Emotional intelligence, core composure, and emotional restraint are crucial leadership skills given the degree of stress and pressure that comes along with the role. The anger and hostile language this manager expressed was the product of prolonged frustration and anxiety. But the emotional outburst had no chance of resolving the root cause of the problem. Instead of using positive leadership behavior and assertively addressing the issue to work towards a solution, he lost control and added a new destructive wedge in that relationship that is likely permanent.

While regaining trust that has been lost due to a damaging outburst is an arduous uphill battle, it’s a journey that leader must take.

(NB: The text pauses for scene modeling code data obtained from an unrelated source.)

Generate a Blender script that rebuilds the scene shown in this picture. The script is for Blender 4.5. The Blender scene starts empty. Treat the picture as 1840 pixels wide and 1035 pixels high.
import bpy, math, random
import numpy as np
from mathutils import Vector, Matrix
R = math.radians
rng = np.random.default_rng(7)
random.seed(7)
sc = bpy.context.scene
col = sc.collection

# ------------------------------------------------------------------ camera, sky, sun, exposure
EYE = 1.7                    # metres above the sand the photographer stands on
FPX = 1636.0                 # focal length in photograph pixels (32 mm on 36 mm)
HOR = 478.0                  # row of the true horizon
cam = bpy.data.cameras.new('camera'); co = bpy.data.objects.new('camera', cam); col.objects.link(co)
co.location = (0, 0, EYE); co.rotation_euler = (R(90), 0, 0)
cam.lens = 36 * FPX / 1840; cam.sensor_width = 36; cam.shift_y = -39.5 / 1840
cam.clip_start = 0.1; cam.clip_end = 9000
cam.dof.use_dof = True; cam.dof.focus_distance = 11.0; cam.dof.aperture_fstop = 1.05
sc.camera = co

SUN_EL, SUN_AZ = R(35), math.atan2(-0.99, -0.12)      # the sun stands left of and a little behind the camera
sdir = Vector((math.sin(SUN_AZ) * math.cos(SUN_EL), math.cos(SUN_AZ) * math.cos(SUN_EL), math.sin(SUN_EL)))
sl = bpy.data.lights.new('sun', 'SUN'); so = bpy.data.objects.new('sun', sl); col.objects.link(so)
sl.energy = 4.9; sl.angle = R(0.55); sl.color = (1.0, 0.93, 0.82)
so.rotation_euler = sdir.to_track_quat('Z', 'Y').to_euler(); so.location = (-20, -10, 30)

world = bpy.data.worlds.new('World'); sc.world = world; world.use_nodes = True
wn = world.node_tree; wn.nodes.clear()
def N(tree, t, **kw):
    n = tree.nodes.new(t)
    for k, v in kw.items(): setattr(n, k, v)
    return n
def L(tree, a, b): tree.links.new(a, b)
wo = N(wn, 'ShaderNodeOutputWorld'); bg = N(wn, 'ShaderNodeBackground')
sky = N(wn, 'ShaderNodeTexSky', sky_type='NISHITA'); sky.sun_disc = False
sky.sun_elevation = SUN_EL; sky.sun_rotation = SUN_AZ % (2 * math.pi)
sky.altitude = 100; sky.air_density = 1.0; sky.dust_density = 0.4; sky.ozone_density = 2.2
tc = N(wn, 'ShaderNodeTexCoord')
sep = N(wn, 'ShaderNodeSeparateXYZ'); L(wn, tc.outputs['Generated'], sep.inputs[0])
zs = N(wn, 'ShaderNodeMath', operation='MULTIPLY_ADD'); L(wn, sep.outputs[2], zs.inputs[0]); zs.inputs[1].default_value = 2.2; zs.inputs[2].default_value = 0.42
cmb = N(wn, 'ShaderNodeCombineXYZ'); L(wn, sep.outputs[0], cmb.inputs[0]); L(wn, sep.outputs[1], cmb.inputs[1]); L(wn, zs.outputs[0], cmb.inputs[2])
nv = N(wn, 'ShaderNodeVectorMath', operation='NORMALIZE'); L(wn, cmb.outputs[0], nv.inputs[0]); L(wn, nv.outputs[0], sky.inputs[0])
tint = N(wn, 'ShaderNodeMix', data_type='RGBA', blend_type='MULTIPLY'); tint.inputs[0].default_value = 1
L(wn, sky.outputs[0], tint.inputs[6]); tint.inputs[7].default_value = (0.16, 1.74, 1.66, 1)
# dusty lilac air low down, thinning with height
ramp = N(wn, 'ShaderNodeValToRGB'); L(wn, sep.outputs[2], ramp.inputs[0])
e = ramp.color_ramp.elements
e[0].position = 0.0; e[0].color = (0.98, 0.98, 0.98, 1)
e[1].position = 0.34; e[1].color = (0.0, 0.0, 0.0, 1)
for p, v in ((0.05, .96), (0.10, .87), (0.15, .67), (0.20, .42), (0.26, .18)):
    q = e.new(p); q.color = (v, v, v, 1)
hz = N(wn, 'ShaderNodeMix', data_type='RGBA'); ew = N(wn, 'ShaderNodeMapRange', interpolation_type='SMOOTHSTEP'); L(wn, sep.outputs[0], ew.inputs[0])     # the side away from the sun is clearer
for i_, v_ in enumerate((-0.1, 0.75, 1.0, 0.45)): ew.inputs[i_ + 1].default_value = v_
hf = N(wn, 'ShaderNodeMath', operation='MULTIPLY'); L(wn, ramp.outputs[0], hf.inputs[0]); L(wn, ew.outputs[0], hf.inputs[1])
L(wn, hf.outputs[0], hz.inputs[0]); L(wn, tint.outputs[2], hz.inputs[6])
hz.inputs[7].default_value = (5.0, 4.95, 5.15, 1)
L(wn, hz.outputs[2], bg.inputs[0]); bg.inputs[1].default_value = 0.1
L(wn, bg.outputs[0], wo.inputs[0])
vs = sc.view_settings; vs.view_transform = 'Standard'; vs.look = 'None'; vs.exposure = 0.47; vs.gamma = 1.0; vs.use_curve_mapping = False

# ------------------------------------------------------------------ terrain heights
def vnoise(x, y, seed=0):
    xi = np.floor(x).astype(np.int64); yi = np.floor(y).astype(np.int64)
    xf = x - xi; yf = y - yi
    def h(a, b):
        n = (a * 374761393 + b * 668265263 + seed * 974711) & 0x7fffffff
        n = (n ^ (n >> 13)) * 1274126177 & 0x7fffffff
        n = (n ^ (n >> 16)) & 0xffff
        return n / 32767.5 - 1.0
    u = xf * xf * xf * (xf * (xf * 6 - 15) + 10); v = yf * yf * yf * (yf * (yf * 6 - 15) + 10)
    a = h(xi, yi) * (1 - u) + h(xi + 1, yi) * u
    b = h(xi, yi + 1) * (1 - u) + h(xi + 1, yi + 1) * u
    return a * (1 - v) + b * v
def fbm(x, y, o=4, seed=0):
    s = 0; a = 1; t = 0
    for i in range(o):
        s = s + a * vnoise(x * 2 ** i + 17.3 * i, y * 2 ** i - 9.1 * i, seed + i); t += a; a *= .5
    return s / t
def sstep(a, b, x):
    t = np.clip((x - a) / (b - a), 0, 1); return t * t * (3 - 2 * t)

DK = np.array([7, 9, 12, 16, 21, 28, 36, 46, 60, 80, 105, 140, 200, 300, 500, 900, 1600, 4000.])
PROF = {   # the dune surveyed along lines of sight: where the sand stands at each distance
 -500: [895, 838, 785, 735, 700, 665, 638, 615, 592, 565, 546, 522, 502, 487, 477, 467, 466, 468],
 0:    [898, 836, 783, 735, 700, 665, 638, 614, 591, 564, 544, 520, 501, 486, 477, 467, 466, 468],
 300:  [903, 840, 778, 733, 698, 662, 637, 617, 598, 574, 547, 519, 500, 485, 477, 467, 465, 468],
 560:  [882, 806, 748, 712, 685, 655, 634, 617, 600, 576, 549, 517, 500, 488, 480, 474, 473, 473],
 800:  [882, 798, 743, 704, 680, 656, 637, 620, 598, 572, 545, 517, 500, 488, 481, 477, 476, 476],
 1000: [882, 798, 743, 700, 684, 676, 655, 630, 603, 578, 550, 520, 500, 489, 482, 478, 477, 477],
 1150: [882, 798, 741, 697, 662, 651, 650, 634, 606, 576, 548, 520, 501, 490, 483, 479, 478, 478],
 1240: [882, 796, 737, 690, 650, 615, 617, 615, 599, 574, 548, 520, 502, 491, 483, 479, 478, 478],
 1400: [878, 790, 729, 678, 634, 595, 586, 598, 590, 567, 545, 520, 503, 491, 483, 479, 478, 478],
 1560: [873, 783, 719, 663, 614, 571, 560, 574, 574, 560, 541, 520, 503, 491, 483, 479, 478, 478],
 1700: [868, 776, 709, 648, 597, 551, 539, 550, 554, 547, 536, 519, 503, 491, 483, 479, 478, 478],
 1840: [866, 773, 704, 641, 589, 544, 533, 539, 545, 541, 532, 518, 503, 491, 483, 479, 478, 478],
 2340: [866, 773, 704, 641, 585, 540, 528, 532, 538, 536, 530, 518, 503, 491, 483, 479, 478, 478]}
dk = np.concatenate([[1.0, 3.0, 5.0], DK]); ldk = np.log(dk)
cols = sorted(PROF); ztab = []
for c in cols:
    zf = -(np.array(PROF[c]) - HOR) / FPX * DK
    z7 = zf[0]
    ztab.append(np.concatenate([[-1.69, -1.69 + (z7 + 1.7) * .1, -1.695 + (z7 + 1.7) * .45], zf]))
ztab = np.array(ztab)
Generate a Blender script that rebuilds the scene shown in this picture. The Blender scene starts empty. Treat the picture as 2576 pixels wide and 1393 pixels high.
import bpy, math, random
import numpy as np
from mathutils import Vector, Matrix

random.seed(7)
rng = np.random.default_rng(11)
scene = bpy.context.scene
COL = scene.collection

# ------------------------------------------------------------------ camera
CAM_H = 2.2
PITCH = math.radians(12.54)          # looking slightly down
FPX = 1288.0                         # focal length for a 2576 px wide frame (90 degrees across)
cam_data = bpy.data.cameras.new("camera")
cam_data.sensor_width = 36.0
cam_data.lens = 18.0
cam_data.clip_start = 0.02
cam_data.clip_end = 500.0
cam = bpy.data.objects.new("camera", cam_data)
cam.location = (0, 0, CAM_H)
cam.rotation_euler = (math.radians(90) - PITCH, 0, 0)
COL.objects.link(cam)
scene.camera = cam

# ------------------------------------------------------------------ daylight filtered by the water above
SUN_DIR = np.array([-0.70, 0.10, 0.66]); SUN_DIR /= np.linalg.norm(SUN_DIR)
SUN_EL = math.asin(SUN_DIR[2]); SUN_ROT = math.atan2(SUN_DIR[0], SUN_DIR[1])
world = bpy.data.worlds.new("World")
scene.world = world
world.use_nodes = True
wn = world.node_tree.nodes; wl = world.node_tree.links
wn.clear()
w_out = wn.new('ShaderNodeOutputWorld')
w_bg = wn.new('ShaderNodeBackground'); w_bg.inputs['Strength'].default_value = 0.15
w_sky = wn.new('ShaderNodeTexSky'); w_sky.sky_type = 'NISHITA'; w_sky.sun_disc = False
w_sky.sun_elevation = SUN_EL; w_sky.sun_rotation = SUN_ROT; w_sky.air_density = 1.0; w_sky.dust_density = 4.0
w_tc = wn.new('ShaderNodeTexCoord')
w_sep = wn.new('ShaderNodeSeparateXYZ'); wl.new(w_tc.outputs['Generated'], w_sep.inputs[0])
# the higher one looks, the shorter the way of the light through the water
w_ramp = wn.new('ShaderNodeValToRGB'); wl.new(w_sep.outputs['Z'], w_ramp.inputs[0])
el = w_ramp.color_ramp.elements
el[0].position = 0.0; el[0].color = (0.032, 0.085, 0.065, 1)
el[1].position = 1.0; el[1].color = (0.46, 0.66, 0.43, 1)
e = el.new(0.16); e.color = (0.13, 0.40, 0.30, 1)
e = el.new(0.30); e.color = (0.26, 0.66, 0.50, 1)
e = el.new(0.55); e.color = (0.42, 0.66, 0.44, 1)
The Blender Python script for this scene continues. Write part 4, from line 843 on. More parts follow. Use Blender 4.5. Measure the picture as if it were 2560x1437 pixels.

  1. First, he must apologize clearly and thoroughly for what was said, how it was said, and why he said it. A generic apology that lacks ownership is likely to do more damage than not apologizing at all. Never use the phrase “I’m sorry for what happened.” That sentence implies both parties were victims of an outside force.
  2. Next, he must communicate that while his frustrations are valid, there is no excuse for responding in such a destructive way. He must share his reflections on the event and how he would take a different path if he could. Then, he needs to be transparent that controlling his emotions and communicating effectively are a development area he will address immediately.
  3. Finally, if there’s any hope for salvaging that relationship, he must be transparent about his errors and openly share what he’s learning about himself along the way. One of the only things that can repair eroded trust is the powerful combination of humility and accountability. I’d like to think that when that manager walked away from the gate, it was to make that exact remorseful call to the employee.